Christoph Steck (Director of Public Policy and Internet at Telefónica), Alicia Richart (General Manager for Spain and Portugal at Afiniti), Borja Bergareche Sainz de los Terreros (Communication and Corporate Leadership Partner at Harmon) and Belén Romana (member of several boards of directors international companies) continued the debate.

Belén Romana highlighted the strategic power of telecommunications networks and the Internet since the First World War. From that moment on, the United States implemented a hegemonic model that positioned it at the forefront of innovation. Still, that wasn’t the end of the story. China has noted, “understood and put into practice,” the steps to be followed, she said.

With a more European focus, Borja Bergareche pointed out two central points that characterize the digital revolution in the region: the democratization of technologies and the speed of transformation. First, technological advances have made technology accessible to all and favored the social and economic development of the population. Second, digital platforms are evolving by leaps and bounds, making it difficult to keep up with them on the regulatory front, especially if regulators don’t have a deep digital knowledge. Alicia Richart confirmed this view, emphasizing how technological revolutions have gone from measuring in decades to measuring in weeks. They are also associated with changes affecting the political sphere, such as the emergence of populisms, fueled by the disinformation characteristic of this new digital era.

Christoph Steck, for his part, emphasized the fundamental importance of technology for the development of countries. The new digital age is portrayed as a disruptive phase of accelerated growth in which Moore’s Law is no longer applicable. This opens up a wide range of possibilities while breaking many of the current paradigms. While this poses a challenge to the regulatory response of governments and international organizations, active public-private collaboration can cope with these rapid changes.

Before the first industrial revolution, the west and the east had similar growth rates, both prosperous and advanced. The invention of the steam engine, however, marked the separation between these two regions, which drove the western countries forward and left the eastern regions behind. From then on, European countries and the United States took the lead in development.
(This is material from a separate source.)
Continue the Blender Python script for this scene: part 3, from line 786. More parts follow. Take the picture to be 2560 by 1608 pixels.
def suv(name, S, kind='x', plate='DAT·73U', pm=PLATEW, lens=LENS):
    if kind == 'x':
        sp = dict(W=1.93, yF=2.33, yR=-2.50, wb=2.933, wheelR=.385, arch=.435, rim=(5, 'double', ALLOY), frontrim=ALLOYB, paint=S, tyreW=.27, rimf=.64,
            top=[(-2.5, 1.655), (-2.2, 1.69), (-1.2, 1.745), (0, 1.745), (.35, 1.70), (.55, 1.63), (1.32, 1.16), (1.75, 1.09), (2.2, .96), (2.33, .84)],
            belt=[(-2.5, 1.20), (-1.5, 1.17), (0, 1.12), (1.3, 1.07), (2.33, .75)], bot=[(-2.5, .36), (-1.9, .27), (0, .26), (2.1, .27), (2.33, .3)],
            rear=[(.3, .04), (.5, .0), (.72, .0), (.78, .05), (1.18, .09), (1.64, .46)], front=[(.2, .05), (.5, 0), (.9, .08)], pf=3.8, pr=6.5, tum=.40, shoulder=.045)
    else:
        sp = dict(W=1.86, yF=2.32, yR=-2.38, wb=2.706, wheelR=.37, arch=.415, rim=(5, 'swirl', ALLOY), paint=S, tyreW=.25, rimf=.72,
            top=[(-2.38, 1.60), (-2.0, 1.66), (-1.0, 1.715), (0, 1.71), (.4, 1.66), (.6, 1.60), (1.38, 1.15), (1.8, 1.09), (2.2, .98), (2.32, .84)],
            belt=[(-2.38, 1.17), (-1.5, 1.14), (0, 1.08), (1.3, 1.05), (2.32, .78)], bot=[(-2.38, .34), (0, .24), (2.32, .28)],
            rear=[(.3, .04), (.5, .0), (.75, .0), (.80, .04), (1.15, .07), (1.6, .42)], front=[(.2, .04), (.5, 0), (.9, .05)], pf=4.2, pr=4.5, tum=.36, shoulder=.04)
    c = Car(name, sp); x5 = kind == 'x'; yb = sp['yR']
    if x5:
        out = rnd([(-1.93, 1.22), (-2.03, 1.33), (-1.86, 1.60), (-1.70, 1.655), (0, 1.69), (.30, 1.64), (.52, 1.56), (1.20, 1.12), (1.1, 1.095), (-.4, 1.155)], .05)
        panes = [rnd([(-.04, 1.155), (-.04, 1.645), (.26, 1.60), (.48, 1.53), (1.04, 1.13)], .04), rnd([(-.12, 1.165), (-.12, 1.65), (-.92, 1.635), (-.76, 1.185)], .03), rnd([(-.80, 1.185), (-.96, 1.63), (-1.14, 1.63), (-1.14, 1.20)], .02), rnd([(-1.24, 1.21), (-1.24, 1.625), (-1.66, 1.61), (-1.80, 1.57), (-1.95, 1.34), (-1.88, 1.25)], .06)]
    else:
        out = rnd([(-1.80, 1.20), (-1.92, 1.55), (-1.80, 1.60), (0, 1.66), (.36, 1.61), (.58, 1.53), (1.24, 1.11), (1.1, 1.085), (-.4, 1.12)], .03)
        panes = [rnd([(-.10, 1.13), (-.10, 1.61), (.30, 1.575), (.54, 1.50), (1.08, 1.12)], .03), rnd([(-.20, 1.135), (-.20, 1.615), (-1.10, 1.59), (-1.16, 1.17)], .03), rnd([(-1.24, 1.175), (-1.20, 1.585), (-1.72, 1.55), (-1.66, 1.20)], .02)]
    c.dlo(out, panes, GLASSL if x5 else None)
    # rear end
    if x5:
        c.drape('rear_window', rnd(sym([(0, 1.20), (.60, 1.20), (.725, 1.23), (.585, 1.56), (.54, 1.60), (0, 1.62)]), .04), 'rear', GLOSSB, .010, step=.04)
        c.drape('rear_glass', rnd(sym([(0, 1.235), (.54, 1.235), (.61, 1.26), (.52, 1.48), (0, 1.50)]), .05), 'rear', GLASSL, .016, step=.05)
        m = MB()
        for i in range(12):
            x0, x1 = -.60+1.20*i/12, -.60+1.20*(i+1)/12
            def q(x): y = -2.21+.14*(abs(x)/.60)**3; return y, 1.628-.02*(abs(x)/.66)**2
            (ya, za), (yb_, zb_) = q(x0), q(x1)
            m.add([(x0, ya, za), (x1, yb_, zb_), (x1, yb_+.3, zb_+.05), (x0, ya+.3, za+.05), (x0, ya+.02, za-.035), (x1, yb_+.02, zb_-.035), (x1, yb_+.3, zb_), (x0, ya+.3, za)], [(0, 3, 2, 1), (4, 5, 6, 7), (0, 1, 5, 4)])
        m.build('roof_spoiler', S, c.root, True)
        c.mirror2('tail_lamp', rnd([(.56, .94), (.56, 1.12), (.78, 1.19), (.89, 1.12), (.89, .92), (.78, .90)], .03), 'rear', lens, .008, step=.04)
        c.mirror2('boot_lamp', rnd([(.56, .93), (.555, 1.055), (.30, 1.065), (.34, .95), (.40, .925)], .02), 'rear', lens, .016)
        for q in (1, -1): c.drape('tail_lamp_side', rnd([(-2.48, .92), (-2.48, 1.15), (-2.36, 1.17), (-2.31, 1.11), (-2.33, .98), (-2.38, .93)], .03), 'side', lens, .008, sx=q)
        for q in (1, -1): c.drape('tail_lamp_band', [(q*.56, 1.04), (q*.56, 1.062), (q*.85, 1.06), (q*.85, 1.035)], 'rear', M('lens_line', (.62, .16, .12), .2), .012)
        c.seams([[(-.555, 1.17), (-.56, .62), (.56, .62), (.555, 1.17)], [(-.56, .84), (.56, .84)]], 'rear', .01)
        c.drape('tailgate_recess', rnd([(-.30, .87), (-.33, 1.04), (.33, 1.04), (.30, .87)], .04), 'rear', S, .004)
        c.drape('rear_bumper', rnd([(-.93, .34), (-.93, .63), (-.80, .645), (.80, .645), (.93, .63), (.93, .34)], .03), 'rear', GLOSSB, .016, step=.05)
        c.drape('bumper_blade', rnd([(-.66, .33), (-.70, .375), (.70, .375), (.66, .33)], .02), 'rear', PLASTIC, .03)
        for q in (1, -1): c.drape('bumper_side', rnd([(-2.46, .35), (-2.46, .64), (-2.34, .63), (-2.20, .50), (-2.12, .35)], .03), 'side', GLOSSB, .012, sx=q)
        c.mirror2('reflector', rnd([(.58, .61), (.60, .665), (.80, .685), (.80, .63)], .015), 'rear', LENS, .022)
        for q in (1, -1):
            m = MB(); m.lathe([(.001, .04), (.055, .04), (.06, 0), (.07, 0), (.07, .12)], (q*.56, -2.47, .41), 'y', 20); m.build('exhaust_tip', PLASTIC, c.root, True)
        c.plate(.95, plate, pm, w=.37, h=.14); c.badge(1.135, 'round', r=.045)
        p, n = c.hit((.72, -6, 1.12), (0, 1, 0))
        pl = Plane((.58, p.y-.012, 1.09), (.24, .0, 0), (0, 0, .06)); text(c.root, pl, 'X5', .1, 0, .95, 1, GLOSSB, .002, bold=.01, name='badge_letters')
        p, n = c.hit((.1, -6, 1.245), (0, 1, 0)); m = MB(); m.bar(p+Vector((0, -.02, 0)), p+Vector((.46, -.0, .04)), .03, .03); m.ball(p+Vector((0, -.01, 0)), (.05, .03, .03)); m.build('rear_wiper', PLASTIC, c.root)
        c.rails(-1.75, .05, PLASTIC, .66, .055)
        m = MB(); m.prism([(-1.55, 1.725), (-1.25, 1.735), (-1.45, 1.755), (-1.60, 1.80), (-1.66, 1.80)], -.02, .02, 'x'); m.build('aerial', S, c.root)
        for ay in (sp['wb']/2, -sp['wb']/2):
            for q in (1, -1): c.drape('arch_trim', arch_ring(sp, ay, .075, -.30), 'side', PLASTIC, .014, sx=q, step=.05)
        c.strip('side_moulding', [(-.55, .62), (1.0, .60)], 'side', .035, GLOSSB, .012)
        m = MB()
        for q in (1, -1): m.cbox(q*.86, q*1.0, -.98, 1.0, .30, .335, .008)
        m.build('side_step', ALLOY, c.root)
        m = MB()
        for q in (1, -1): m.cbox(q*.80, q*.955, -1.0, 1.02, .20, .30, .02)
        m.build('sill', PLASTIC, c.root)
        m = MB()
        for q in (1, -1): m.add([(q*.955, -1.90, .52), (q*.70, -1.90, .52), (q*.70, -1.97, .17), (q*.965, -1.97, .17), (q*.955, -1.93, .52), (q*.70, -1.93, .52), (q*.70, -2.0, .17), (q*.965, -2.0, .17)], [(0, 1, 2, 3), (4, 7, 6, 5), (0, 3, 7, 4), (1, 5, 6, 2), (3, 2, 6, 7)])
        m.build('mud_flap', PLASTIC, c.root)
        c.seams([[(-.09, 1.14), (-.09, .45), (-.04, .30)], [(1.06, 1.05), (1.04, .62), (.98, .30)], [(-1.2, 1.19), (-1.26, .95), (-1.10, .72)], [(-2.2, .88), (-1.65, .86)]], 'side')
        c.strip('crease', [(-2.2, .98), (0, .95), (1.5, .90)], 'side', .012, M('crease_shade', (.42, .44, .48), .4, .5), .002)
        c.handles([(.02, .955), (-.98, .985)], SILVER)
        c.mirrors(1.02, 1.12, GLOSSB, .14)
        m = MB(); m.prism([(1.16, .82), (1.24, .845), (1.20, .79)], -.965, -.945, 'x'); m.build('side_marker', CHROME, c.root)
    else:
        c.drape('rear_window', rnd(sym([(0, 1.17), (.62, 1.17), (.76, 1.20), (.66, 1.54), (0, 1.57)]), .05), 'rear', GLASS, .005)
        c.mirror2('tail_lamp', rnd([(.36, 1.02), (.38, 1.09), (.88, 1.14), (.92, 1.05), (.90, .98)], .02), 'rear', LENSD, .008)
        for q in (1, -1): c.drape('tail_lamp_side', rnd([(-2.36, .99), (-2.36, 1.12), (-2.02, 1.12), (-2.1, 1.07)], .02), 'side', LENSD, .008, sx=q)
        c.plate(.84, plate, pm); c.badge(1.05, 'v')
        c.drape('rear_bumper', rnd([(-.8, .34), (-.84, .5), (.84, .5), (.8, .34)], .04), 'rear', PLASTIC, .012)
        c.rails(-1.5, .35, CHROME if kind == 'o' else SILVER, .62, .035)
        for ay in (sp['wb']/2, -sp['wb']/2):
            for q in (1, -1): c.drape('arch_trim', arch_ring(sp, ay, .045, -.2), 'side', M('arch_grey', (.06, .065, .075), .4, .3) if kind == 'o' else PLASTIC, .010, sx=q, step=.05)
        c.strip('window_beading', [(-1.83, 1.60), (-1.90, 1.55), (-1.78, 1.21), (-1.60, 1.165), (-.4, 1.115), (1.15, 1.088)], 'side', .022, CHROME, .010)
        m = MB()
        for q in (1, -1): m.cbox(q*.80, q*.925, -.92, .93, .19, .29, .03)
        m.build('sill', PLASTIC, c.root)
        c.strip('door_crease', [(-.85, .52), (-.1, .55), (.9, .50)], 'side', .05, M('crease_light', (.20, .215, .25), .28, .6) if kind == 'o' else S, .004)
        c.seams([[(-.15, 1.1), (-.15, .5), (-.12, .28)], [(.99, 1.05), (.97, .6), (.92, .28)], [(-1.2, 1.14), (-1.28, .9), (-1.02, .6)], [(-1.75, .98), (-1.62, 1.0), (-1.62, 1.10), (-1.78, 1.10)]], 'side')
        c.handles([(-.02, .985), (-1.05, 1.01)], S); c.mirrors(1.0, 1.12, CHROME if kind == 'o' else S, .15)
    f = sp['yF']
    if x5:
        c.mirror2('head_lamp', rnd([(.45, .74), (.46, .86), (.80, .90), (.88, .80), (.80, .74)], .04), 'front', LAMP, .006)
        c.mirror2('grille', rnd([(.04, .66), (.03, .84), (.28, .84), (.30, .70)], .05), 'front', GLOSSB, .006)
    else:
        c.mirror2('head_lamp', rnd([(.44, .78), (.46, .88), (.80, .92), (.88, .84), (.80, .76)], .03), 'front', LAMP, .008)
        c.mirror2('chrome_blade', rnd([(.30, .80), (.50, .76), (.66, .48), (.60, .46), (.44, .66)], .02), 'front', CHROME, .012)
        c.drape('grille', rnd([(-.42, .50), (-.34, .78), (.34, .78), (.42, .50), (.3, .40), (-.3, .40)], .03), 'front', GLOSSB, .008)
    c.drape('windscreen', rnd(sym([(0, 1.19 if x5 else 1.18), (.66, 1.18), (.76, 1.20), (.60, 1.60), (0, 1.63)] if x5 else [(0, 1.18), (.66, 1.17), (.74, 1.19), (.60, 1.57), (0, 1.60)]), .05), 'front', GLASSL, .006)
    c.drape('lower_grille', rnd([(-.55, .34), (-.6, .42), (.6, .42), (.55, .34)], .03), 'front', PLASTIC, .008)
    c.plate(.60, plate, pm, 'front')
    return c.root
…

The fourth industrial – or technological – revolution is now beginning, but it is no longer so clear who is leading it.

❝ The digital world knows no borders.

Christoph Steck

Unlike previous revolutions, the Fourth Industrial Revolution is fast, changing, and limitless. On the one hand, it is no longer dominated by a single technology as in its predecessors, but by the sum of new technologies such as 5G, artificial intelligence, blockchain, data or crypto currencies. On the other hand, the internet has “hacked” the established order, breaking the link between economy and territory through digital globalization and the transfer of technology across borders that are now liquid.

The limitless possibilities of new technologies and the internet have started a race for innovation in which China and the US are the current two main characters. However, this race has led to increased distrust and rivalry, which has led to “de-globalization tendencies”. This debate raises the question of where Europe stands in this new order.

So far, Europe has tried to maintain good relations with both countries without explicitly referring to either of them. While the United States is a great ally, China is a great trading partner. However, Alicia Richart pointed out that Europe is closer to the United States in terms of values. “There are rights and climate change tensions with China,” she said, making a closer relationship difficult.

On techno-economic issues, Alicia Richart argued that the United States is leading the technological revolution and by far dominating new technologies such as artificial intelligence, blockchain and the Internet of Things. In contrast, Belén Romana pointed out that the United States is dependent on Asia, mainly China, as those countries have control over the production of the semiconductors that are essential for technological development.

Conversely, Christoph Steck declared that Europe was actively working on regulating the digital world and influencing several countries with the so-called “Brussels effect”. In addition, Ericsson and Nokia – European companies – are stepping up against Chinese companies in adopting 5G, while the United States has no leading company in this area. Although Taiwan, South Korea, and China dominate semiconductor production, it is the Netherlands that make the machines that make them. Finally, he found that Europe is leading the generation of microprocessors, making the smallest microprocessors on the market.

During this debate it became clear that the European Union must further consolidate itself as a technology power by weakening its weaknesses and strengthening its strengths. The former include the weakening of European integration, an unattractive fiscal framework for foreign investment, the reliance on semiconductors, difficulties in developing “unicorns” and a lack of expertise in digital and technological issues on the part of national and European regulators. One of Europe’s strengths is not only the important role of Europe’s regulators and its ability to create international standards, but also its extensive experience in reaching international agreements and its willingness to strengthen public-private cooperation in order to become more resilient and sovereign.

Europe must focus on its strengths in order to become a competitive power in the new digital age that can withstand the US and China.